Veneto says it’s theirs. Friuli Venezia Giulia says the same. But where is Italy’s favourite dessert really from?
“We are so lucky to be the place where tiramisù comes from”, said Mario Conte, the mayor of Treviso, addressing the crowd at the sixth Tiramisù World Cup Final. “This dessert unites people and it’s a good enough reason to come back and visit Treviso again.”
Conte’s bold statement was met with a round of applause from the onlookers, myself included. After all, tiramisù is a drool-worthy dessert deserving of such praise. I might even argue it’s my favourite afters, which is why I, among many other fans, attended the “world cup” in celebration of the stuff. The streets of “the painted city” were bustling, with scattered tiramisù stands serving portions everywhere.
But to say it originates from Treviso may (and I stress may) be a bit of a stretch depending on who you ask: Italians, and specifically those in the north aside from Veneto, have long argued it’s theirs.
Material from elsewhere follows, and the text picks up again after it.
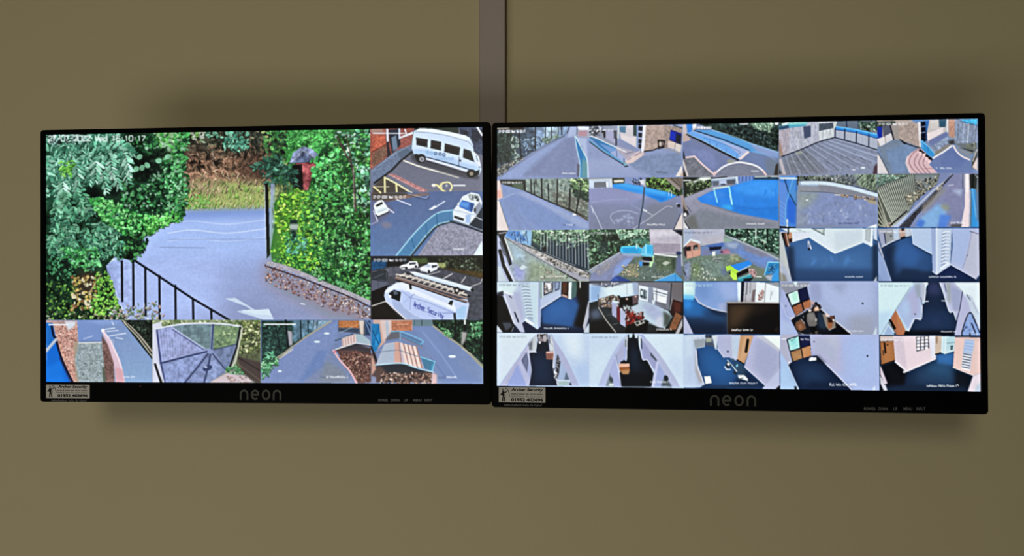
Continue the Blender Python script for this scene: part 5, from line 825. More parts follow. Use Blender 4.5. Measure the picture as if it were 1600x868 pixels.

No other family argues this more so than the Del Fabbro family in Tolmezzo, a small town in Friuli Venezia-Giulia with a population of 10,000. The family’s recently deceased matriarch, Norma Pielli, is regarded as being the inventor of the mascarpone-based, coffee-drenched treat, with townspeople saying she came up with the idea in 1954 at Hotel Roma, a business based in the middle of Tolmezzo. This was 18 years before the Treviso restaurant Le Beccherie put the dessert on its menu, under the internationally undisputed “father of tiramisù”, Ado Campeol.
Similarly to Campeol (who died two years ago), Pielli’s death eight years ago at the ripe old age of 97 prompted all local and regional news outlets to use the headline “the inventor of tiramisù has died”.
Her son, Mario Del Fabbro, who also sadly died earlier this year, spent a large part of his later life attributing tiramisù to his mother – so much so that even his profile picture on Facebook was of a tiramisù. His children still contend that it was their grandmother who was the creator; one of them, Lara, got in touch with me to confirm this was true.
However, not everyone agrees. Tiziano Taffarello is founder and chief executive of the Academy of Tiramisù, in Treviso. If anyone knows the history of this dessert, it’s Taffarello – he has been researching the origins of this dolce for 20 years and has examined extensive archives and libraries across the country.
“There is a slight difference between the two recipes,” he told me. “Pielli used egg whites and yolks for the cream. Our region’s version uses only egg yolks. And it all started with sbatudin.”
I asked him about sbatudin. Taffarello says it was a dessert eaten in the past in Veneto, made of sugar and egg yolks to boost energy. He says it acted as the base to create the tiramisù, which should only have six ingredients; savoiardi biscuits, mascarpone, eggs, sugar, coffee, and cocoa powder.
“Anything else that’s added is just a version of it, but not the real tiramisù,” he stresses.
He claims that tiramisù was first eaten in brothels – which, as you can well imagine, was kept quiet in Catholic Italy – and that the dessert wasn’t written about until the 1950s, when the Treviso-born writer Giovanni Comisso wrote about his tiramisù-loving grandmother, Giuseppina Tiretta, who died 100 years ago.
“To say it’s from any other region simply makes no sense,” Taffarello adds, trying to be as objective as possible. “I know that even the Tuscans say it’s been theirs since the early 1500s, but coffee was not imported into Italy until the mid-1500s. Without coffee, there is no tiramisù.”
The majority of foodies worldwide would back him on this, as would the locals. I recently made the terrible mistake of asking my Treviso-born mother-in-law the same question: is tiramisù really from here? She looked at me in complete disbelief.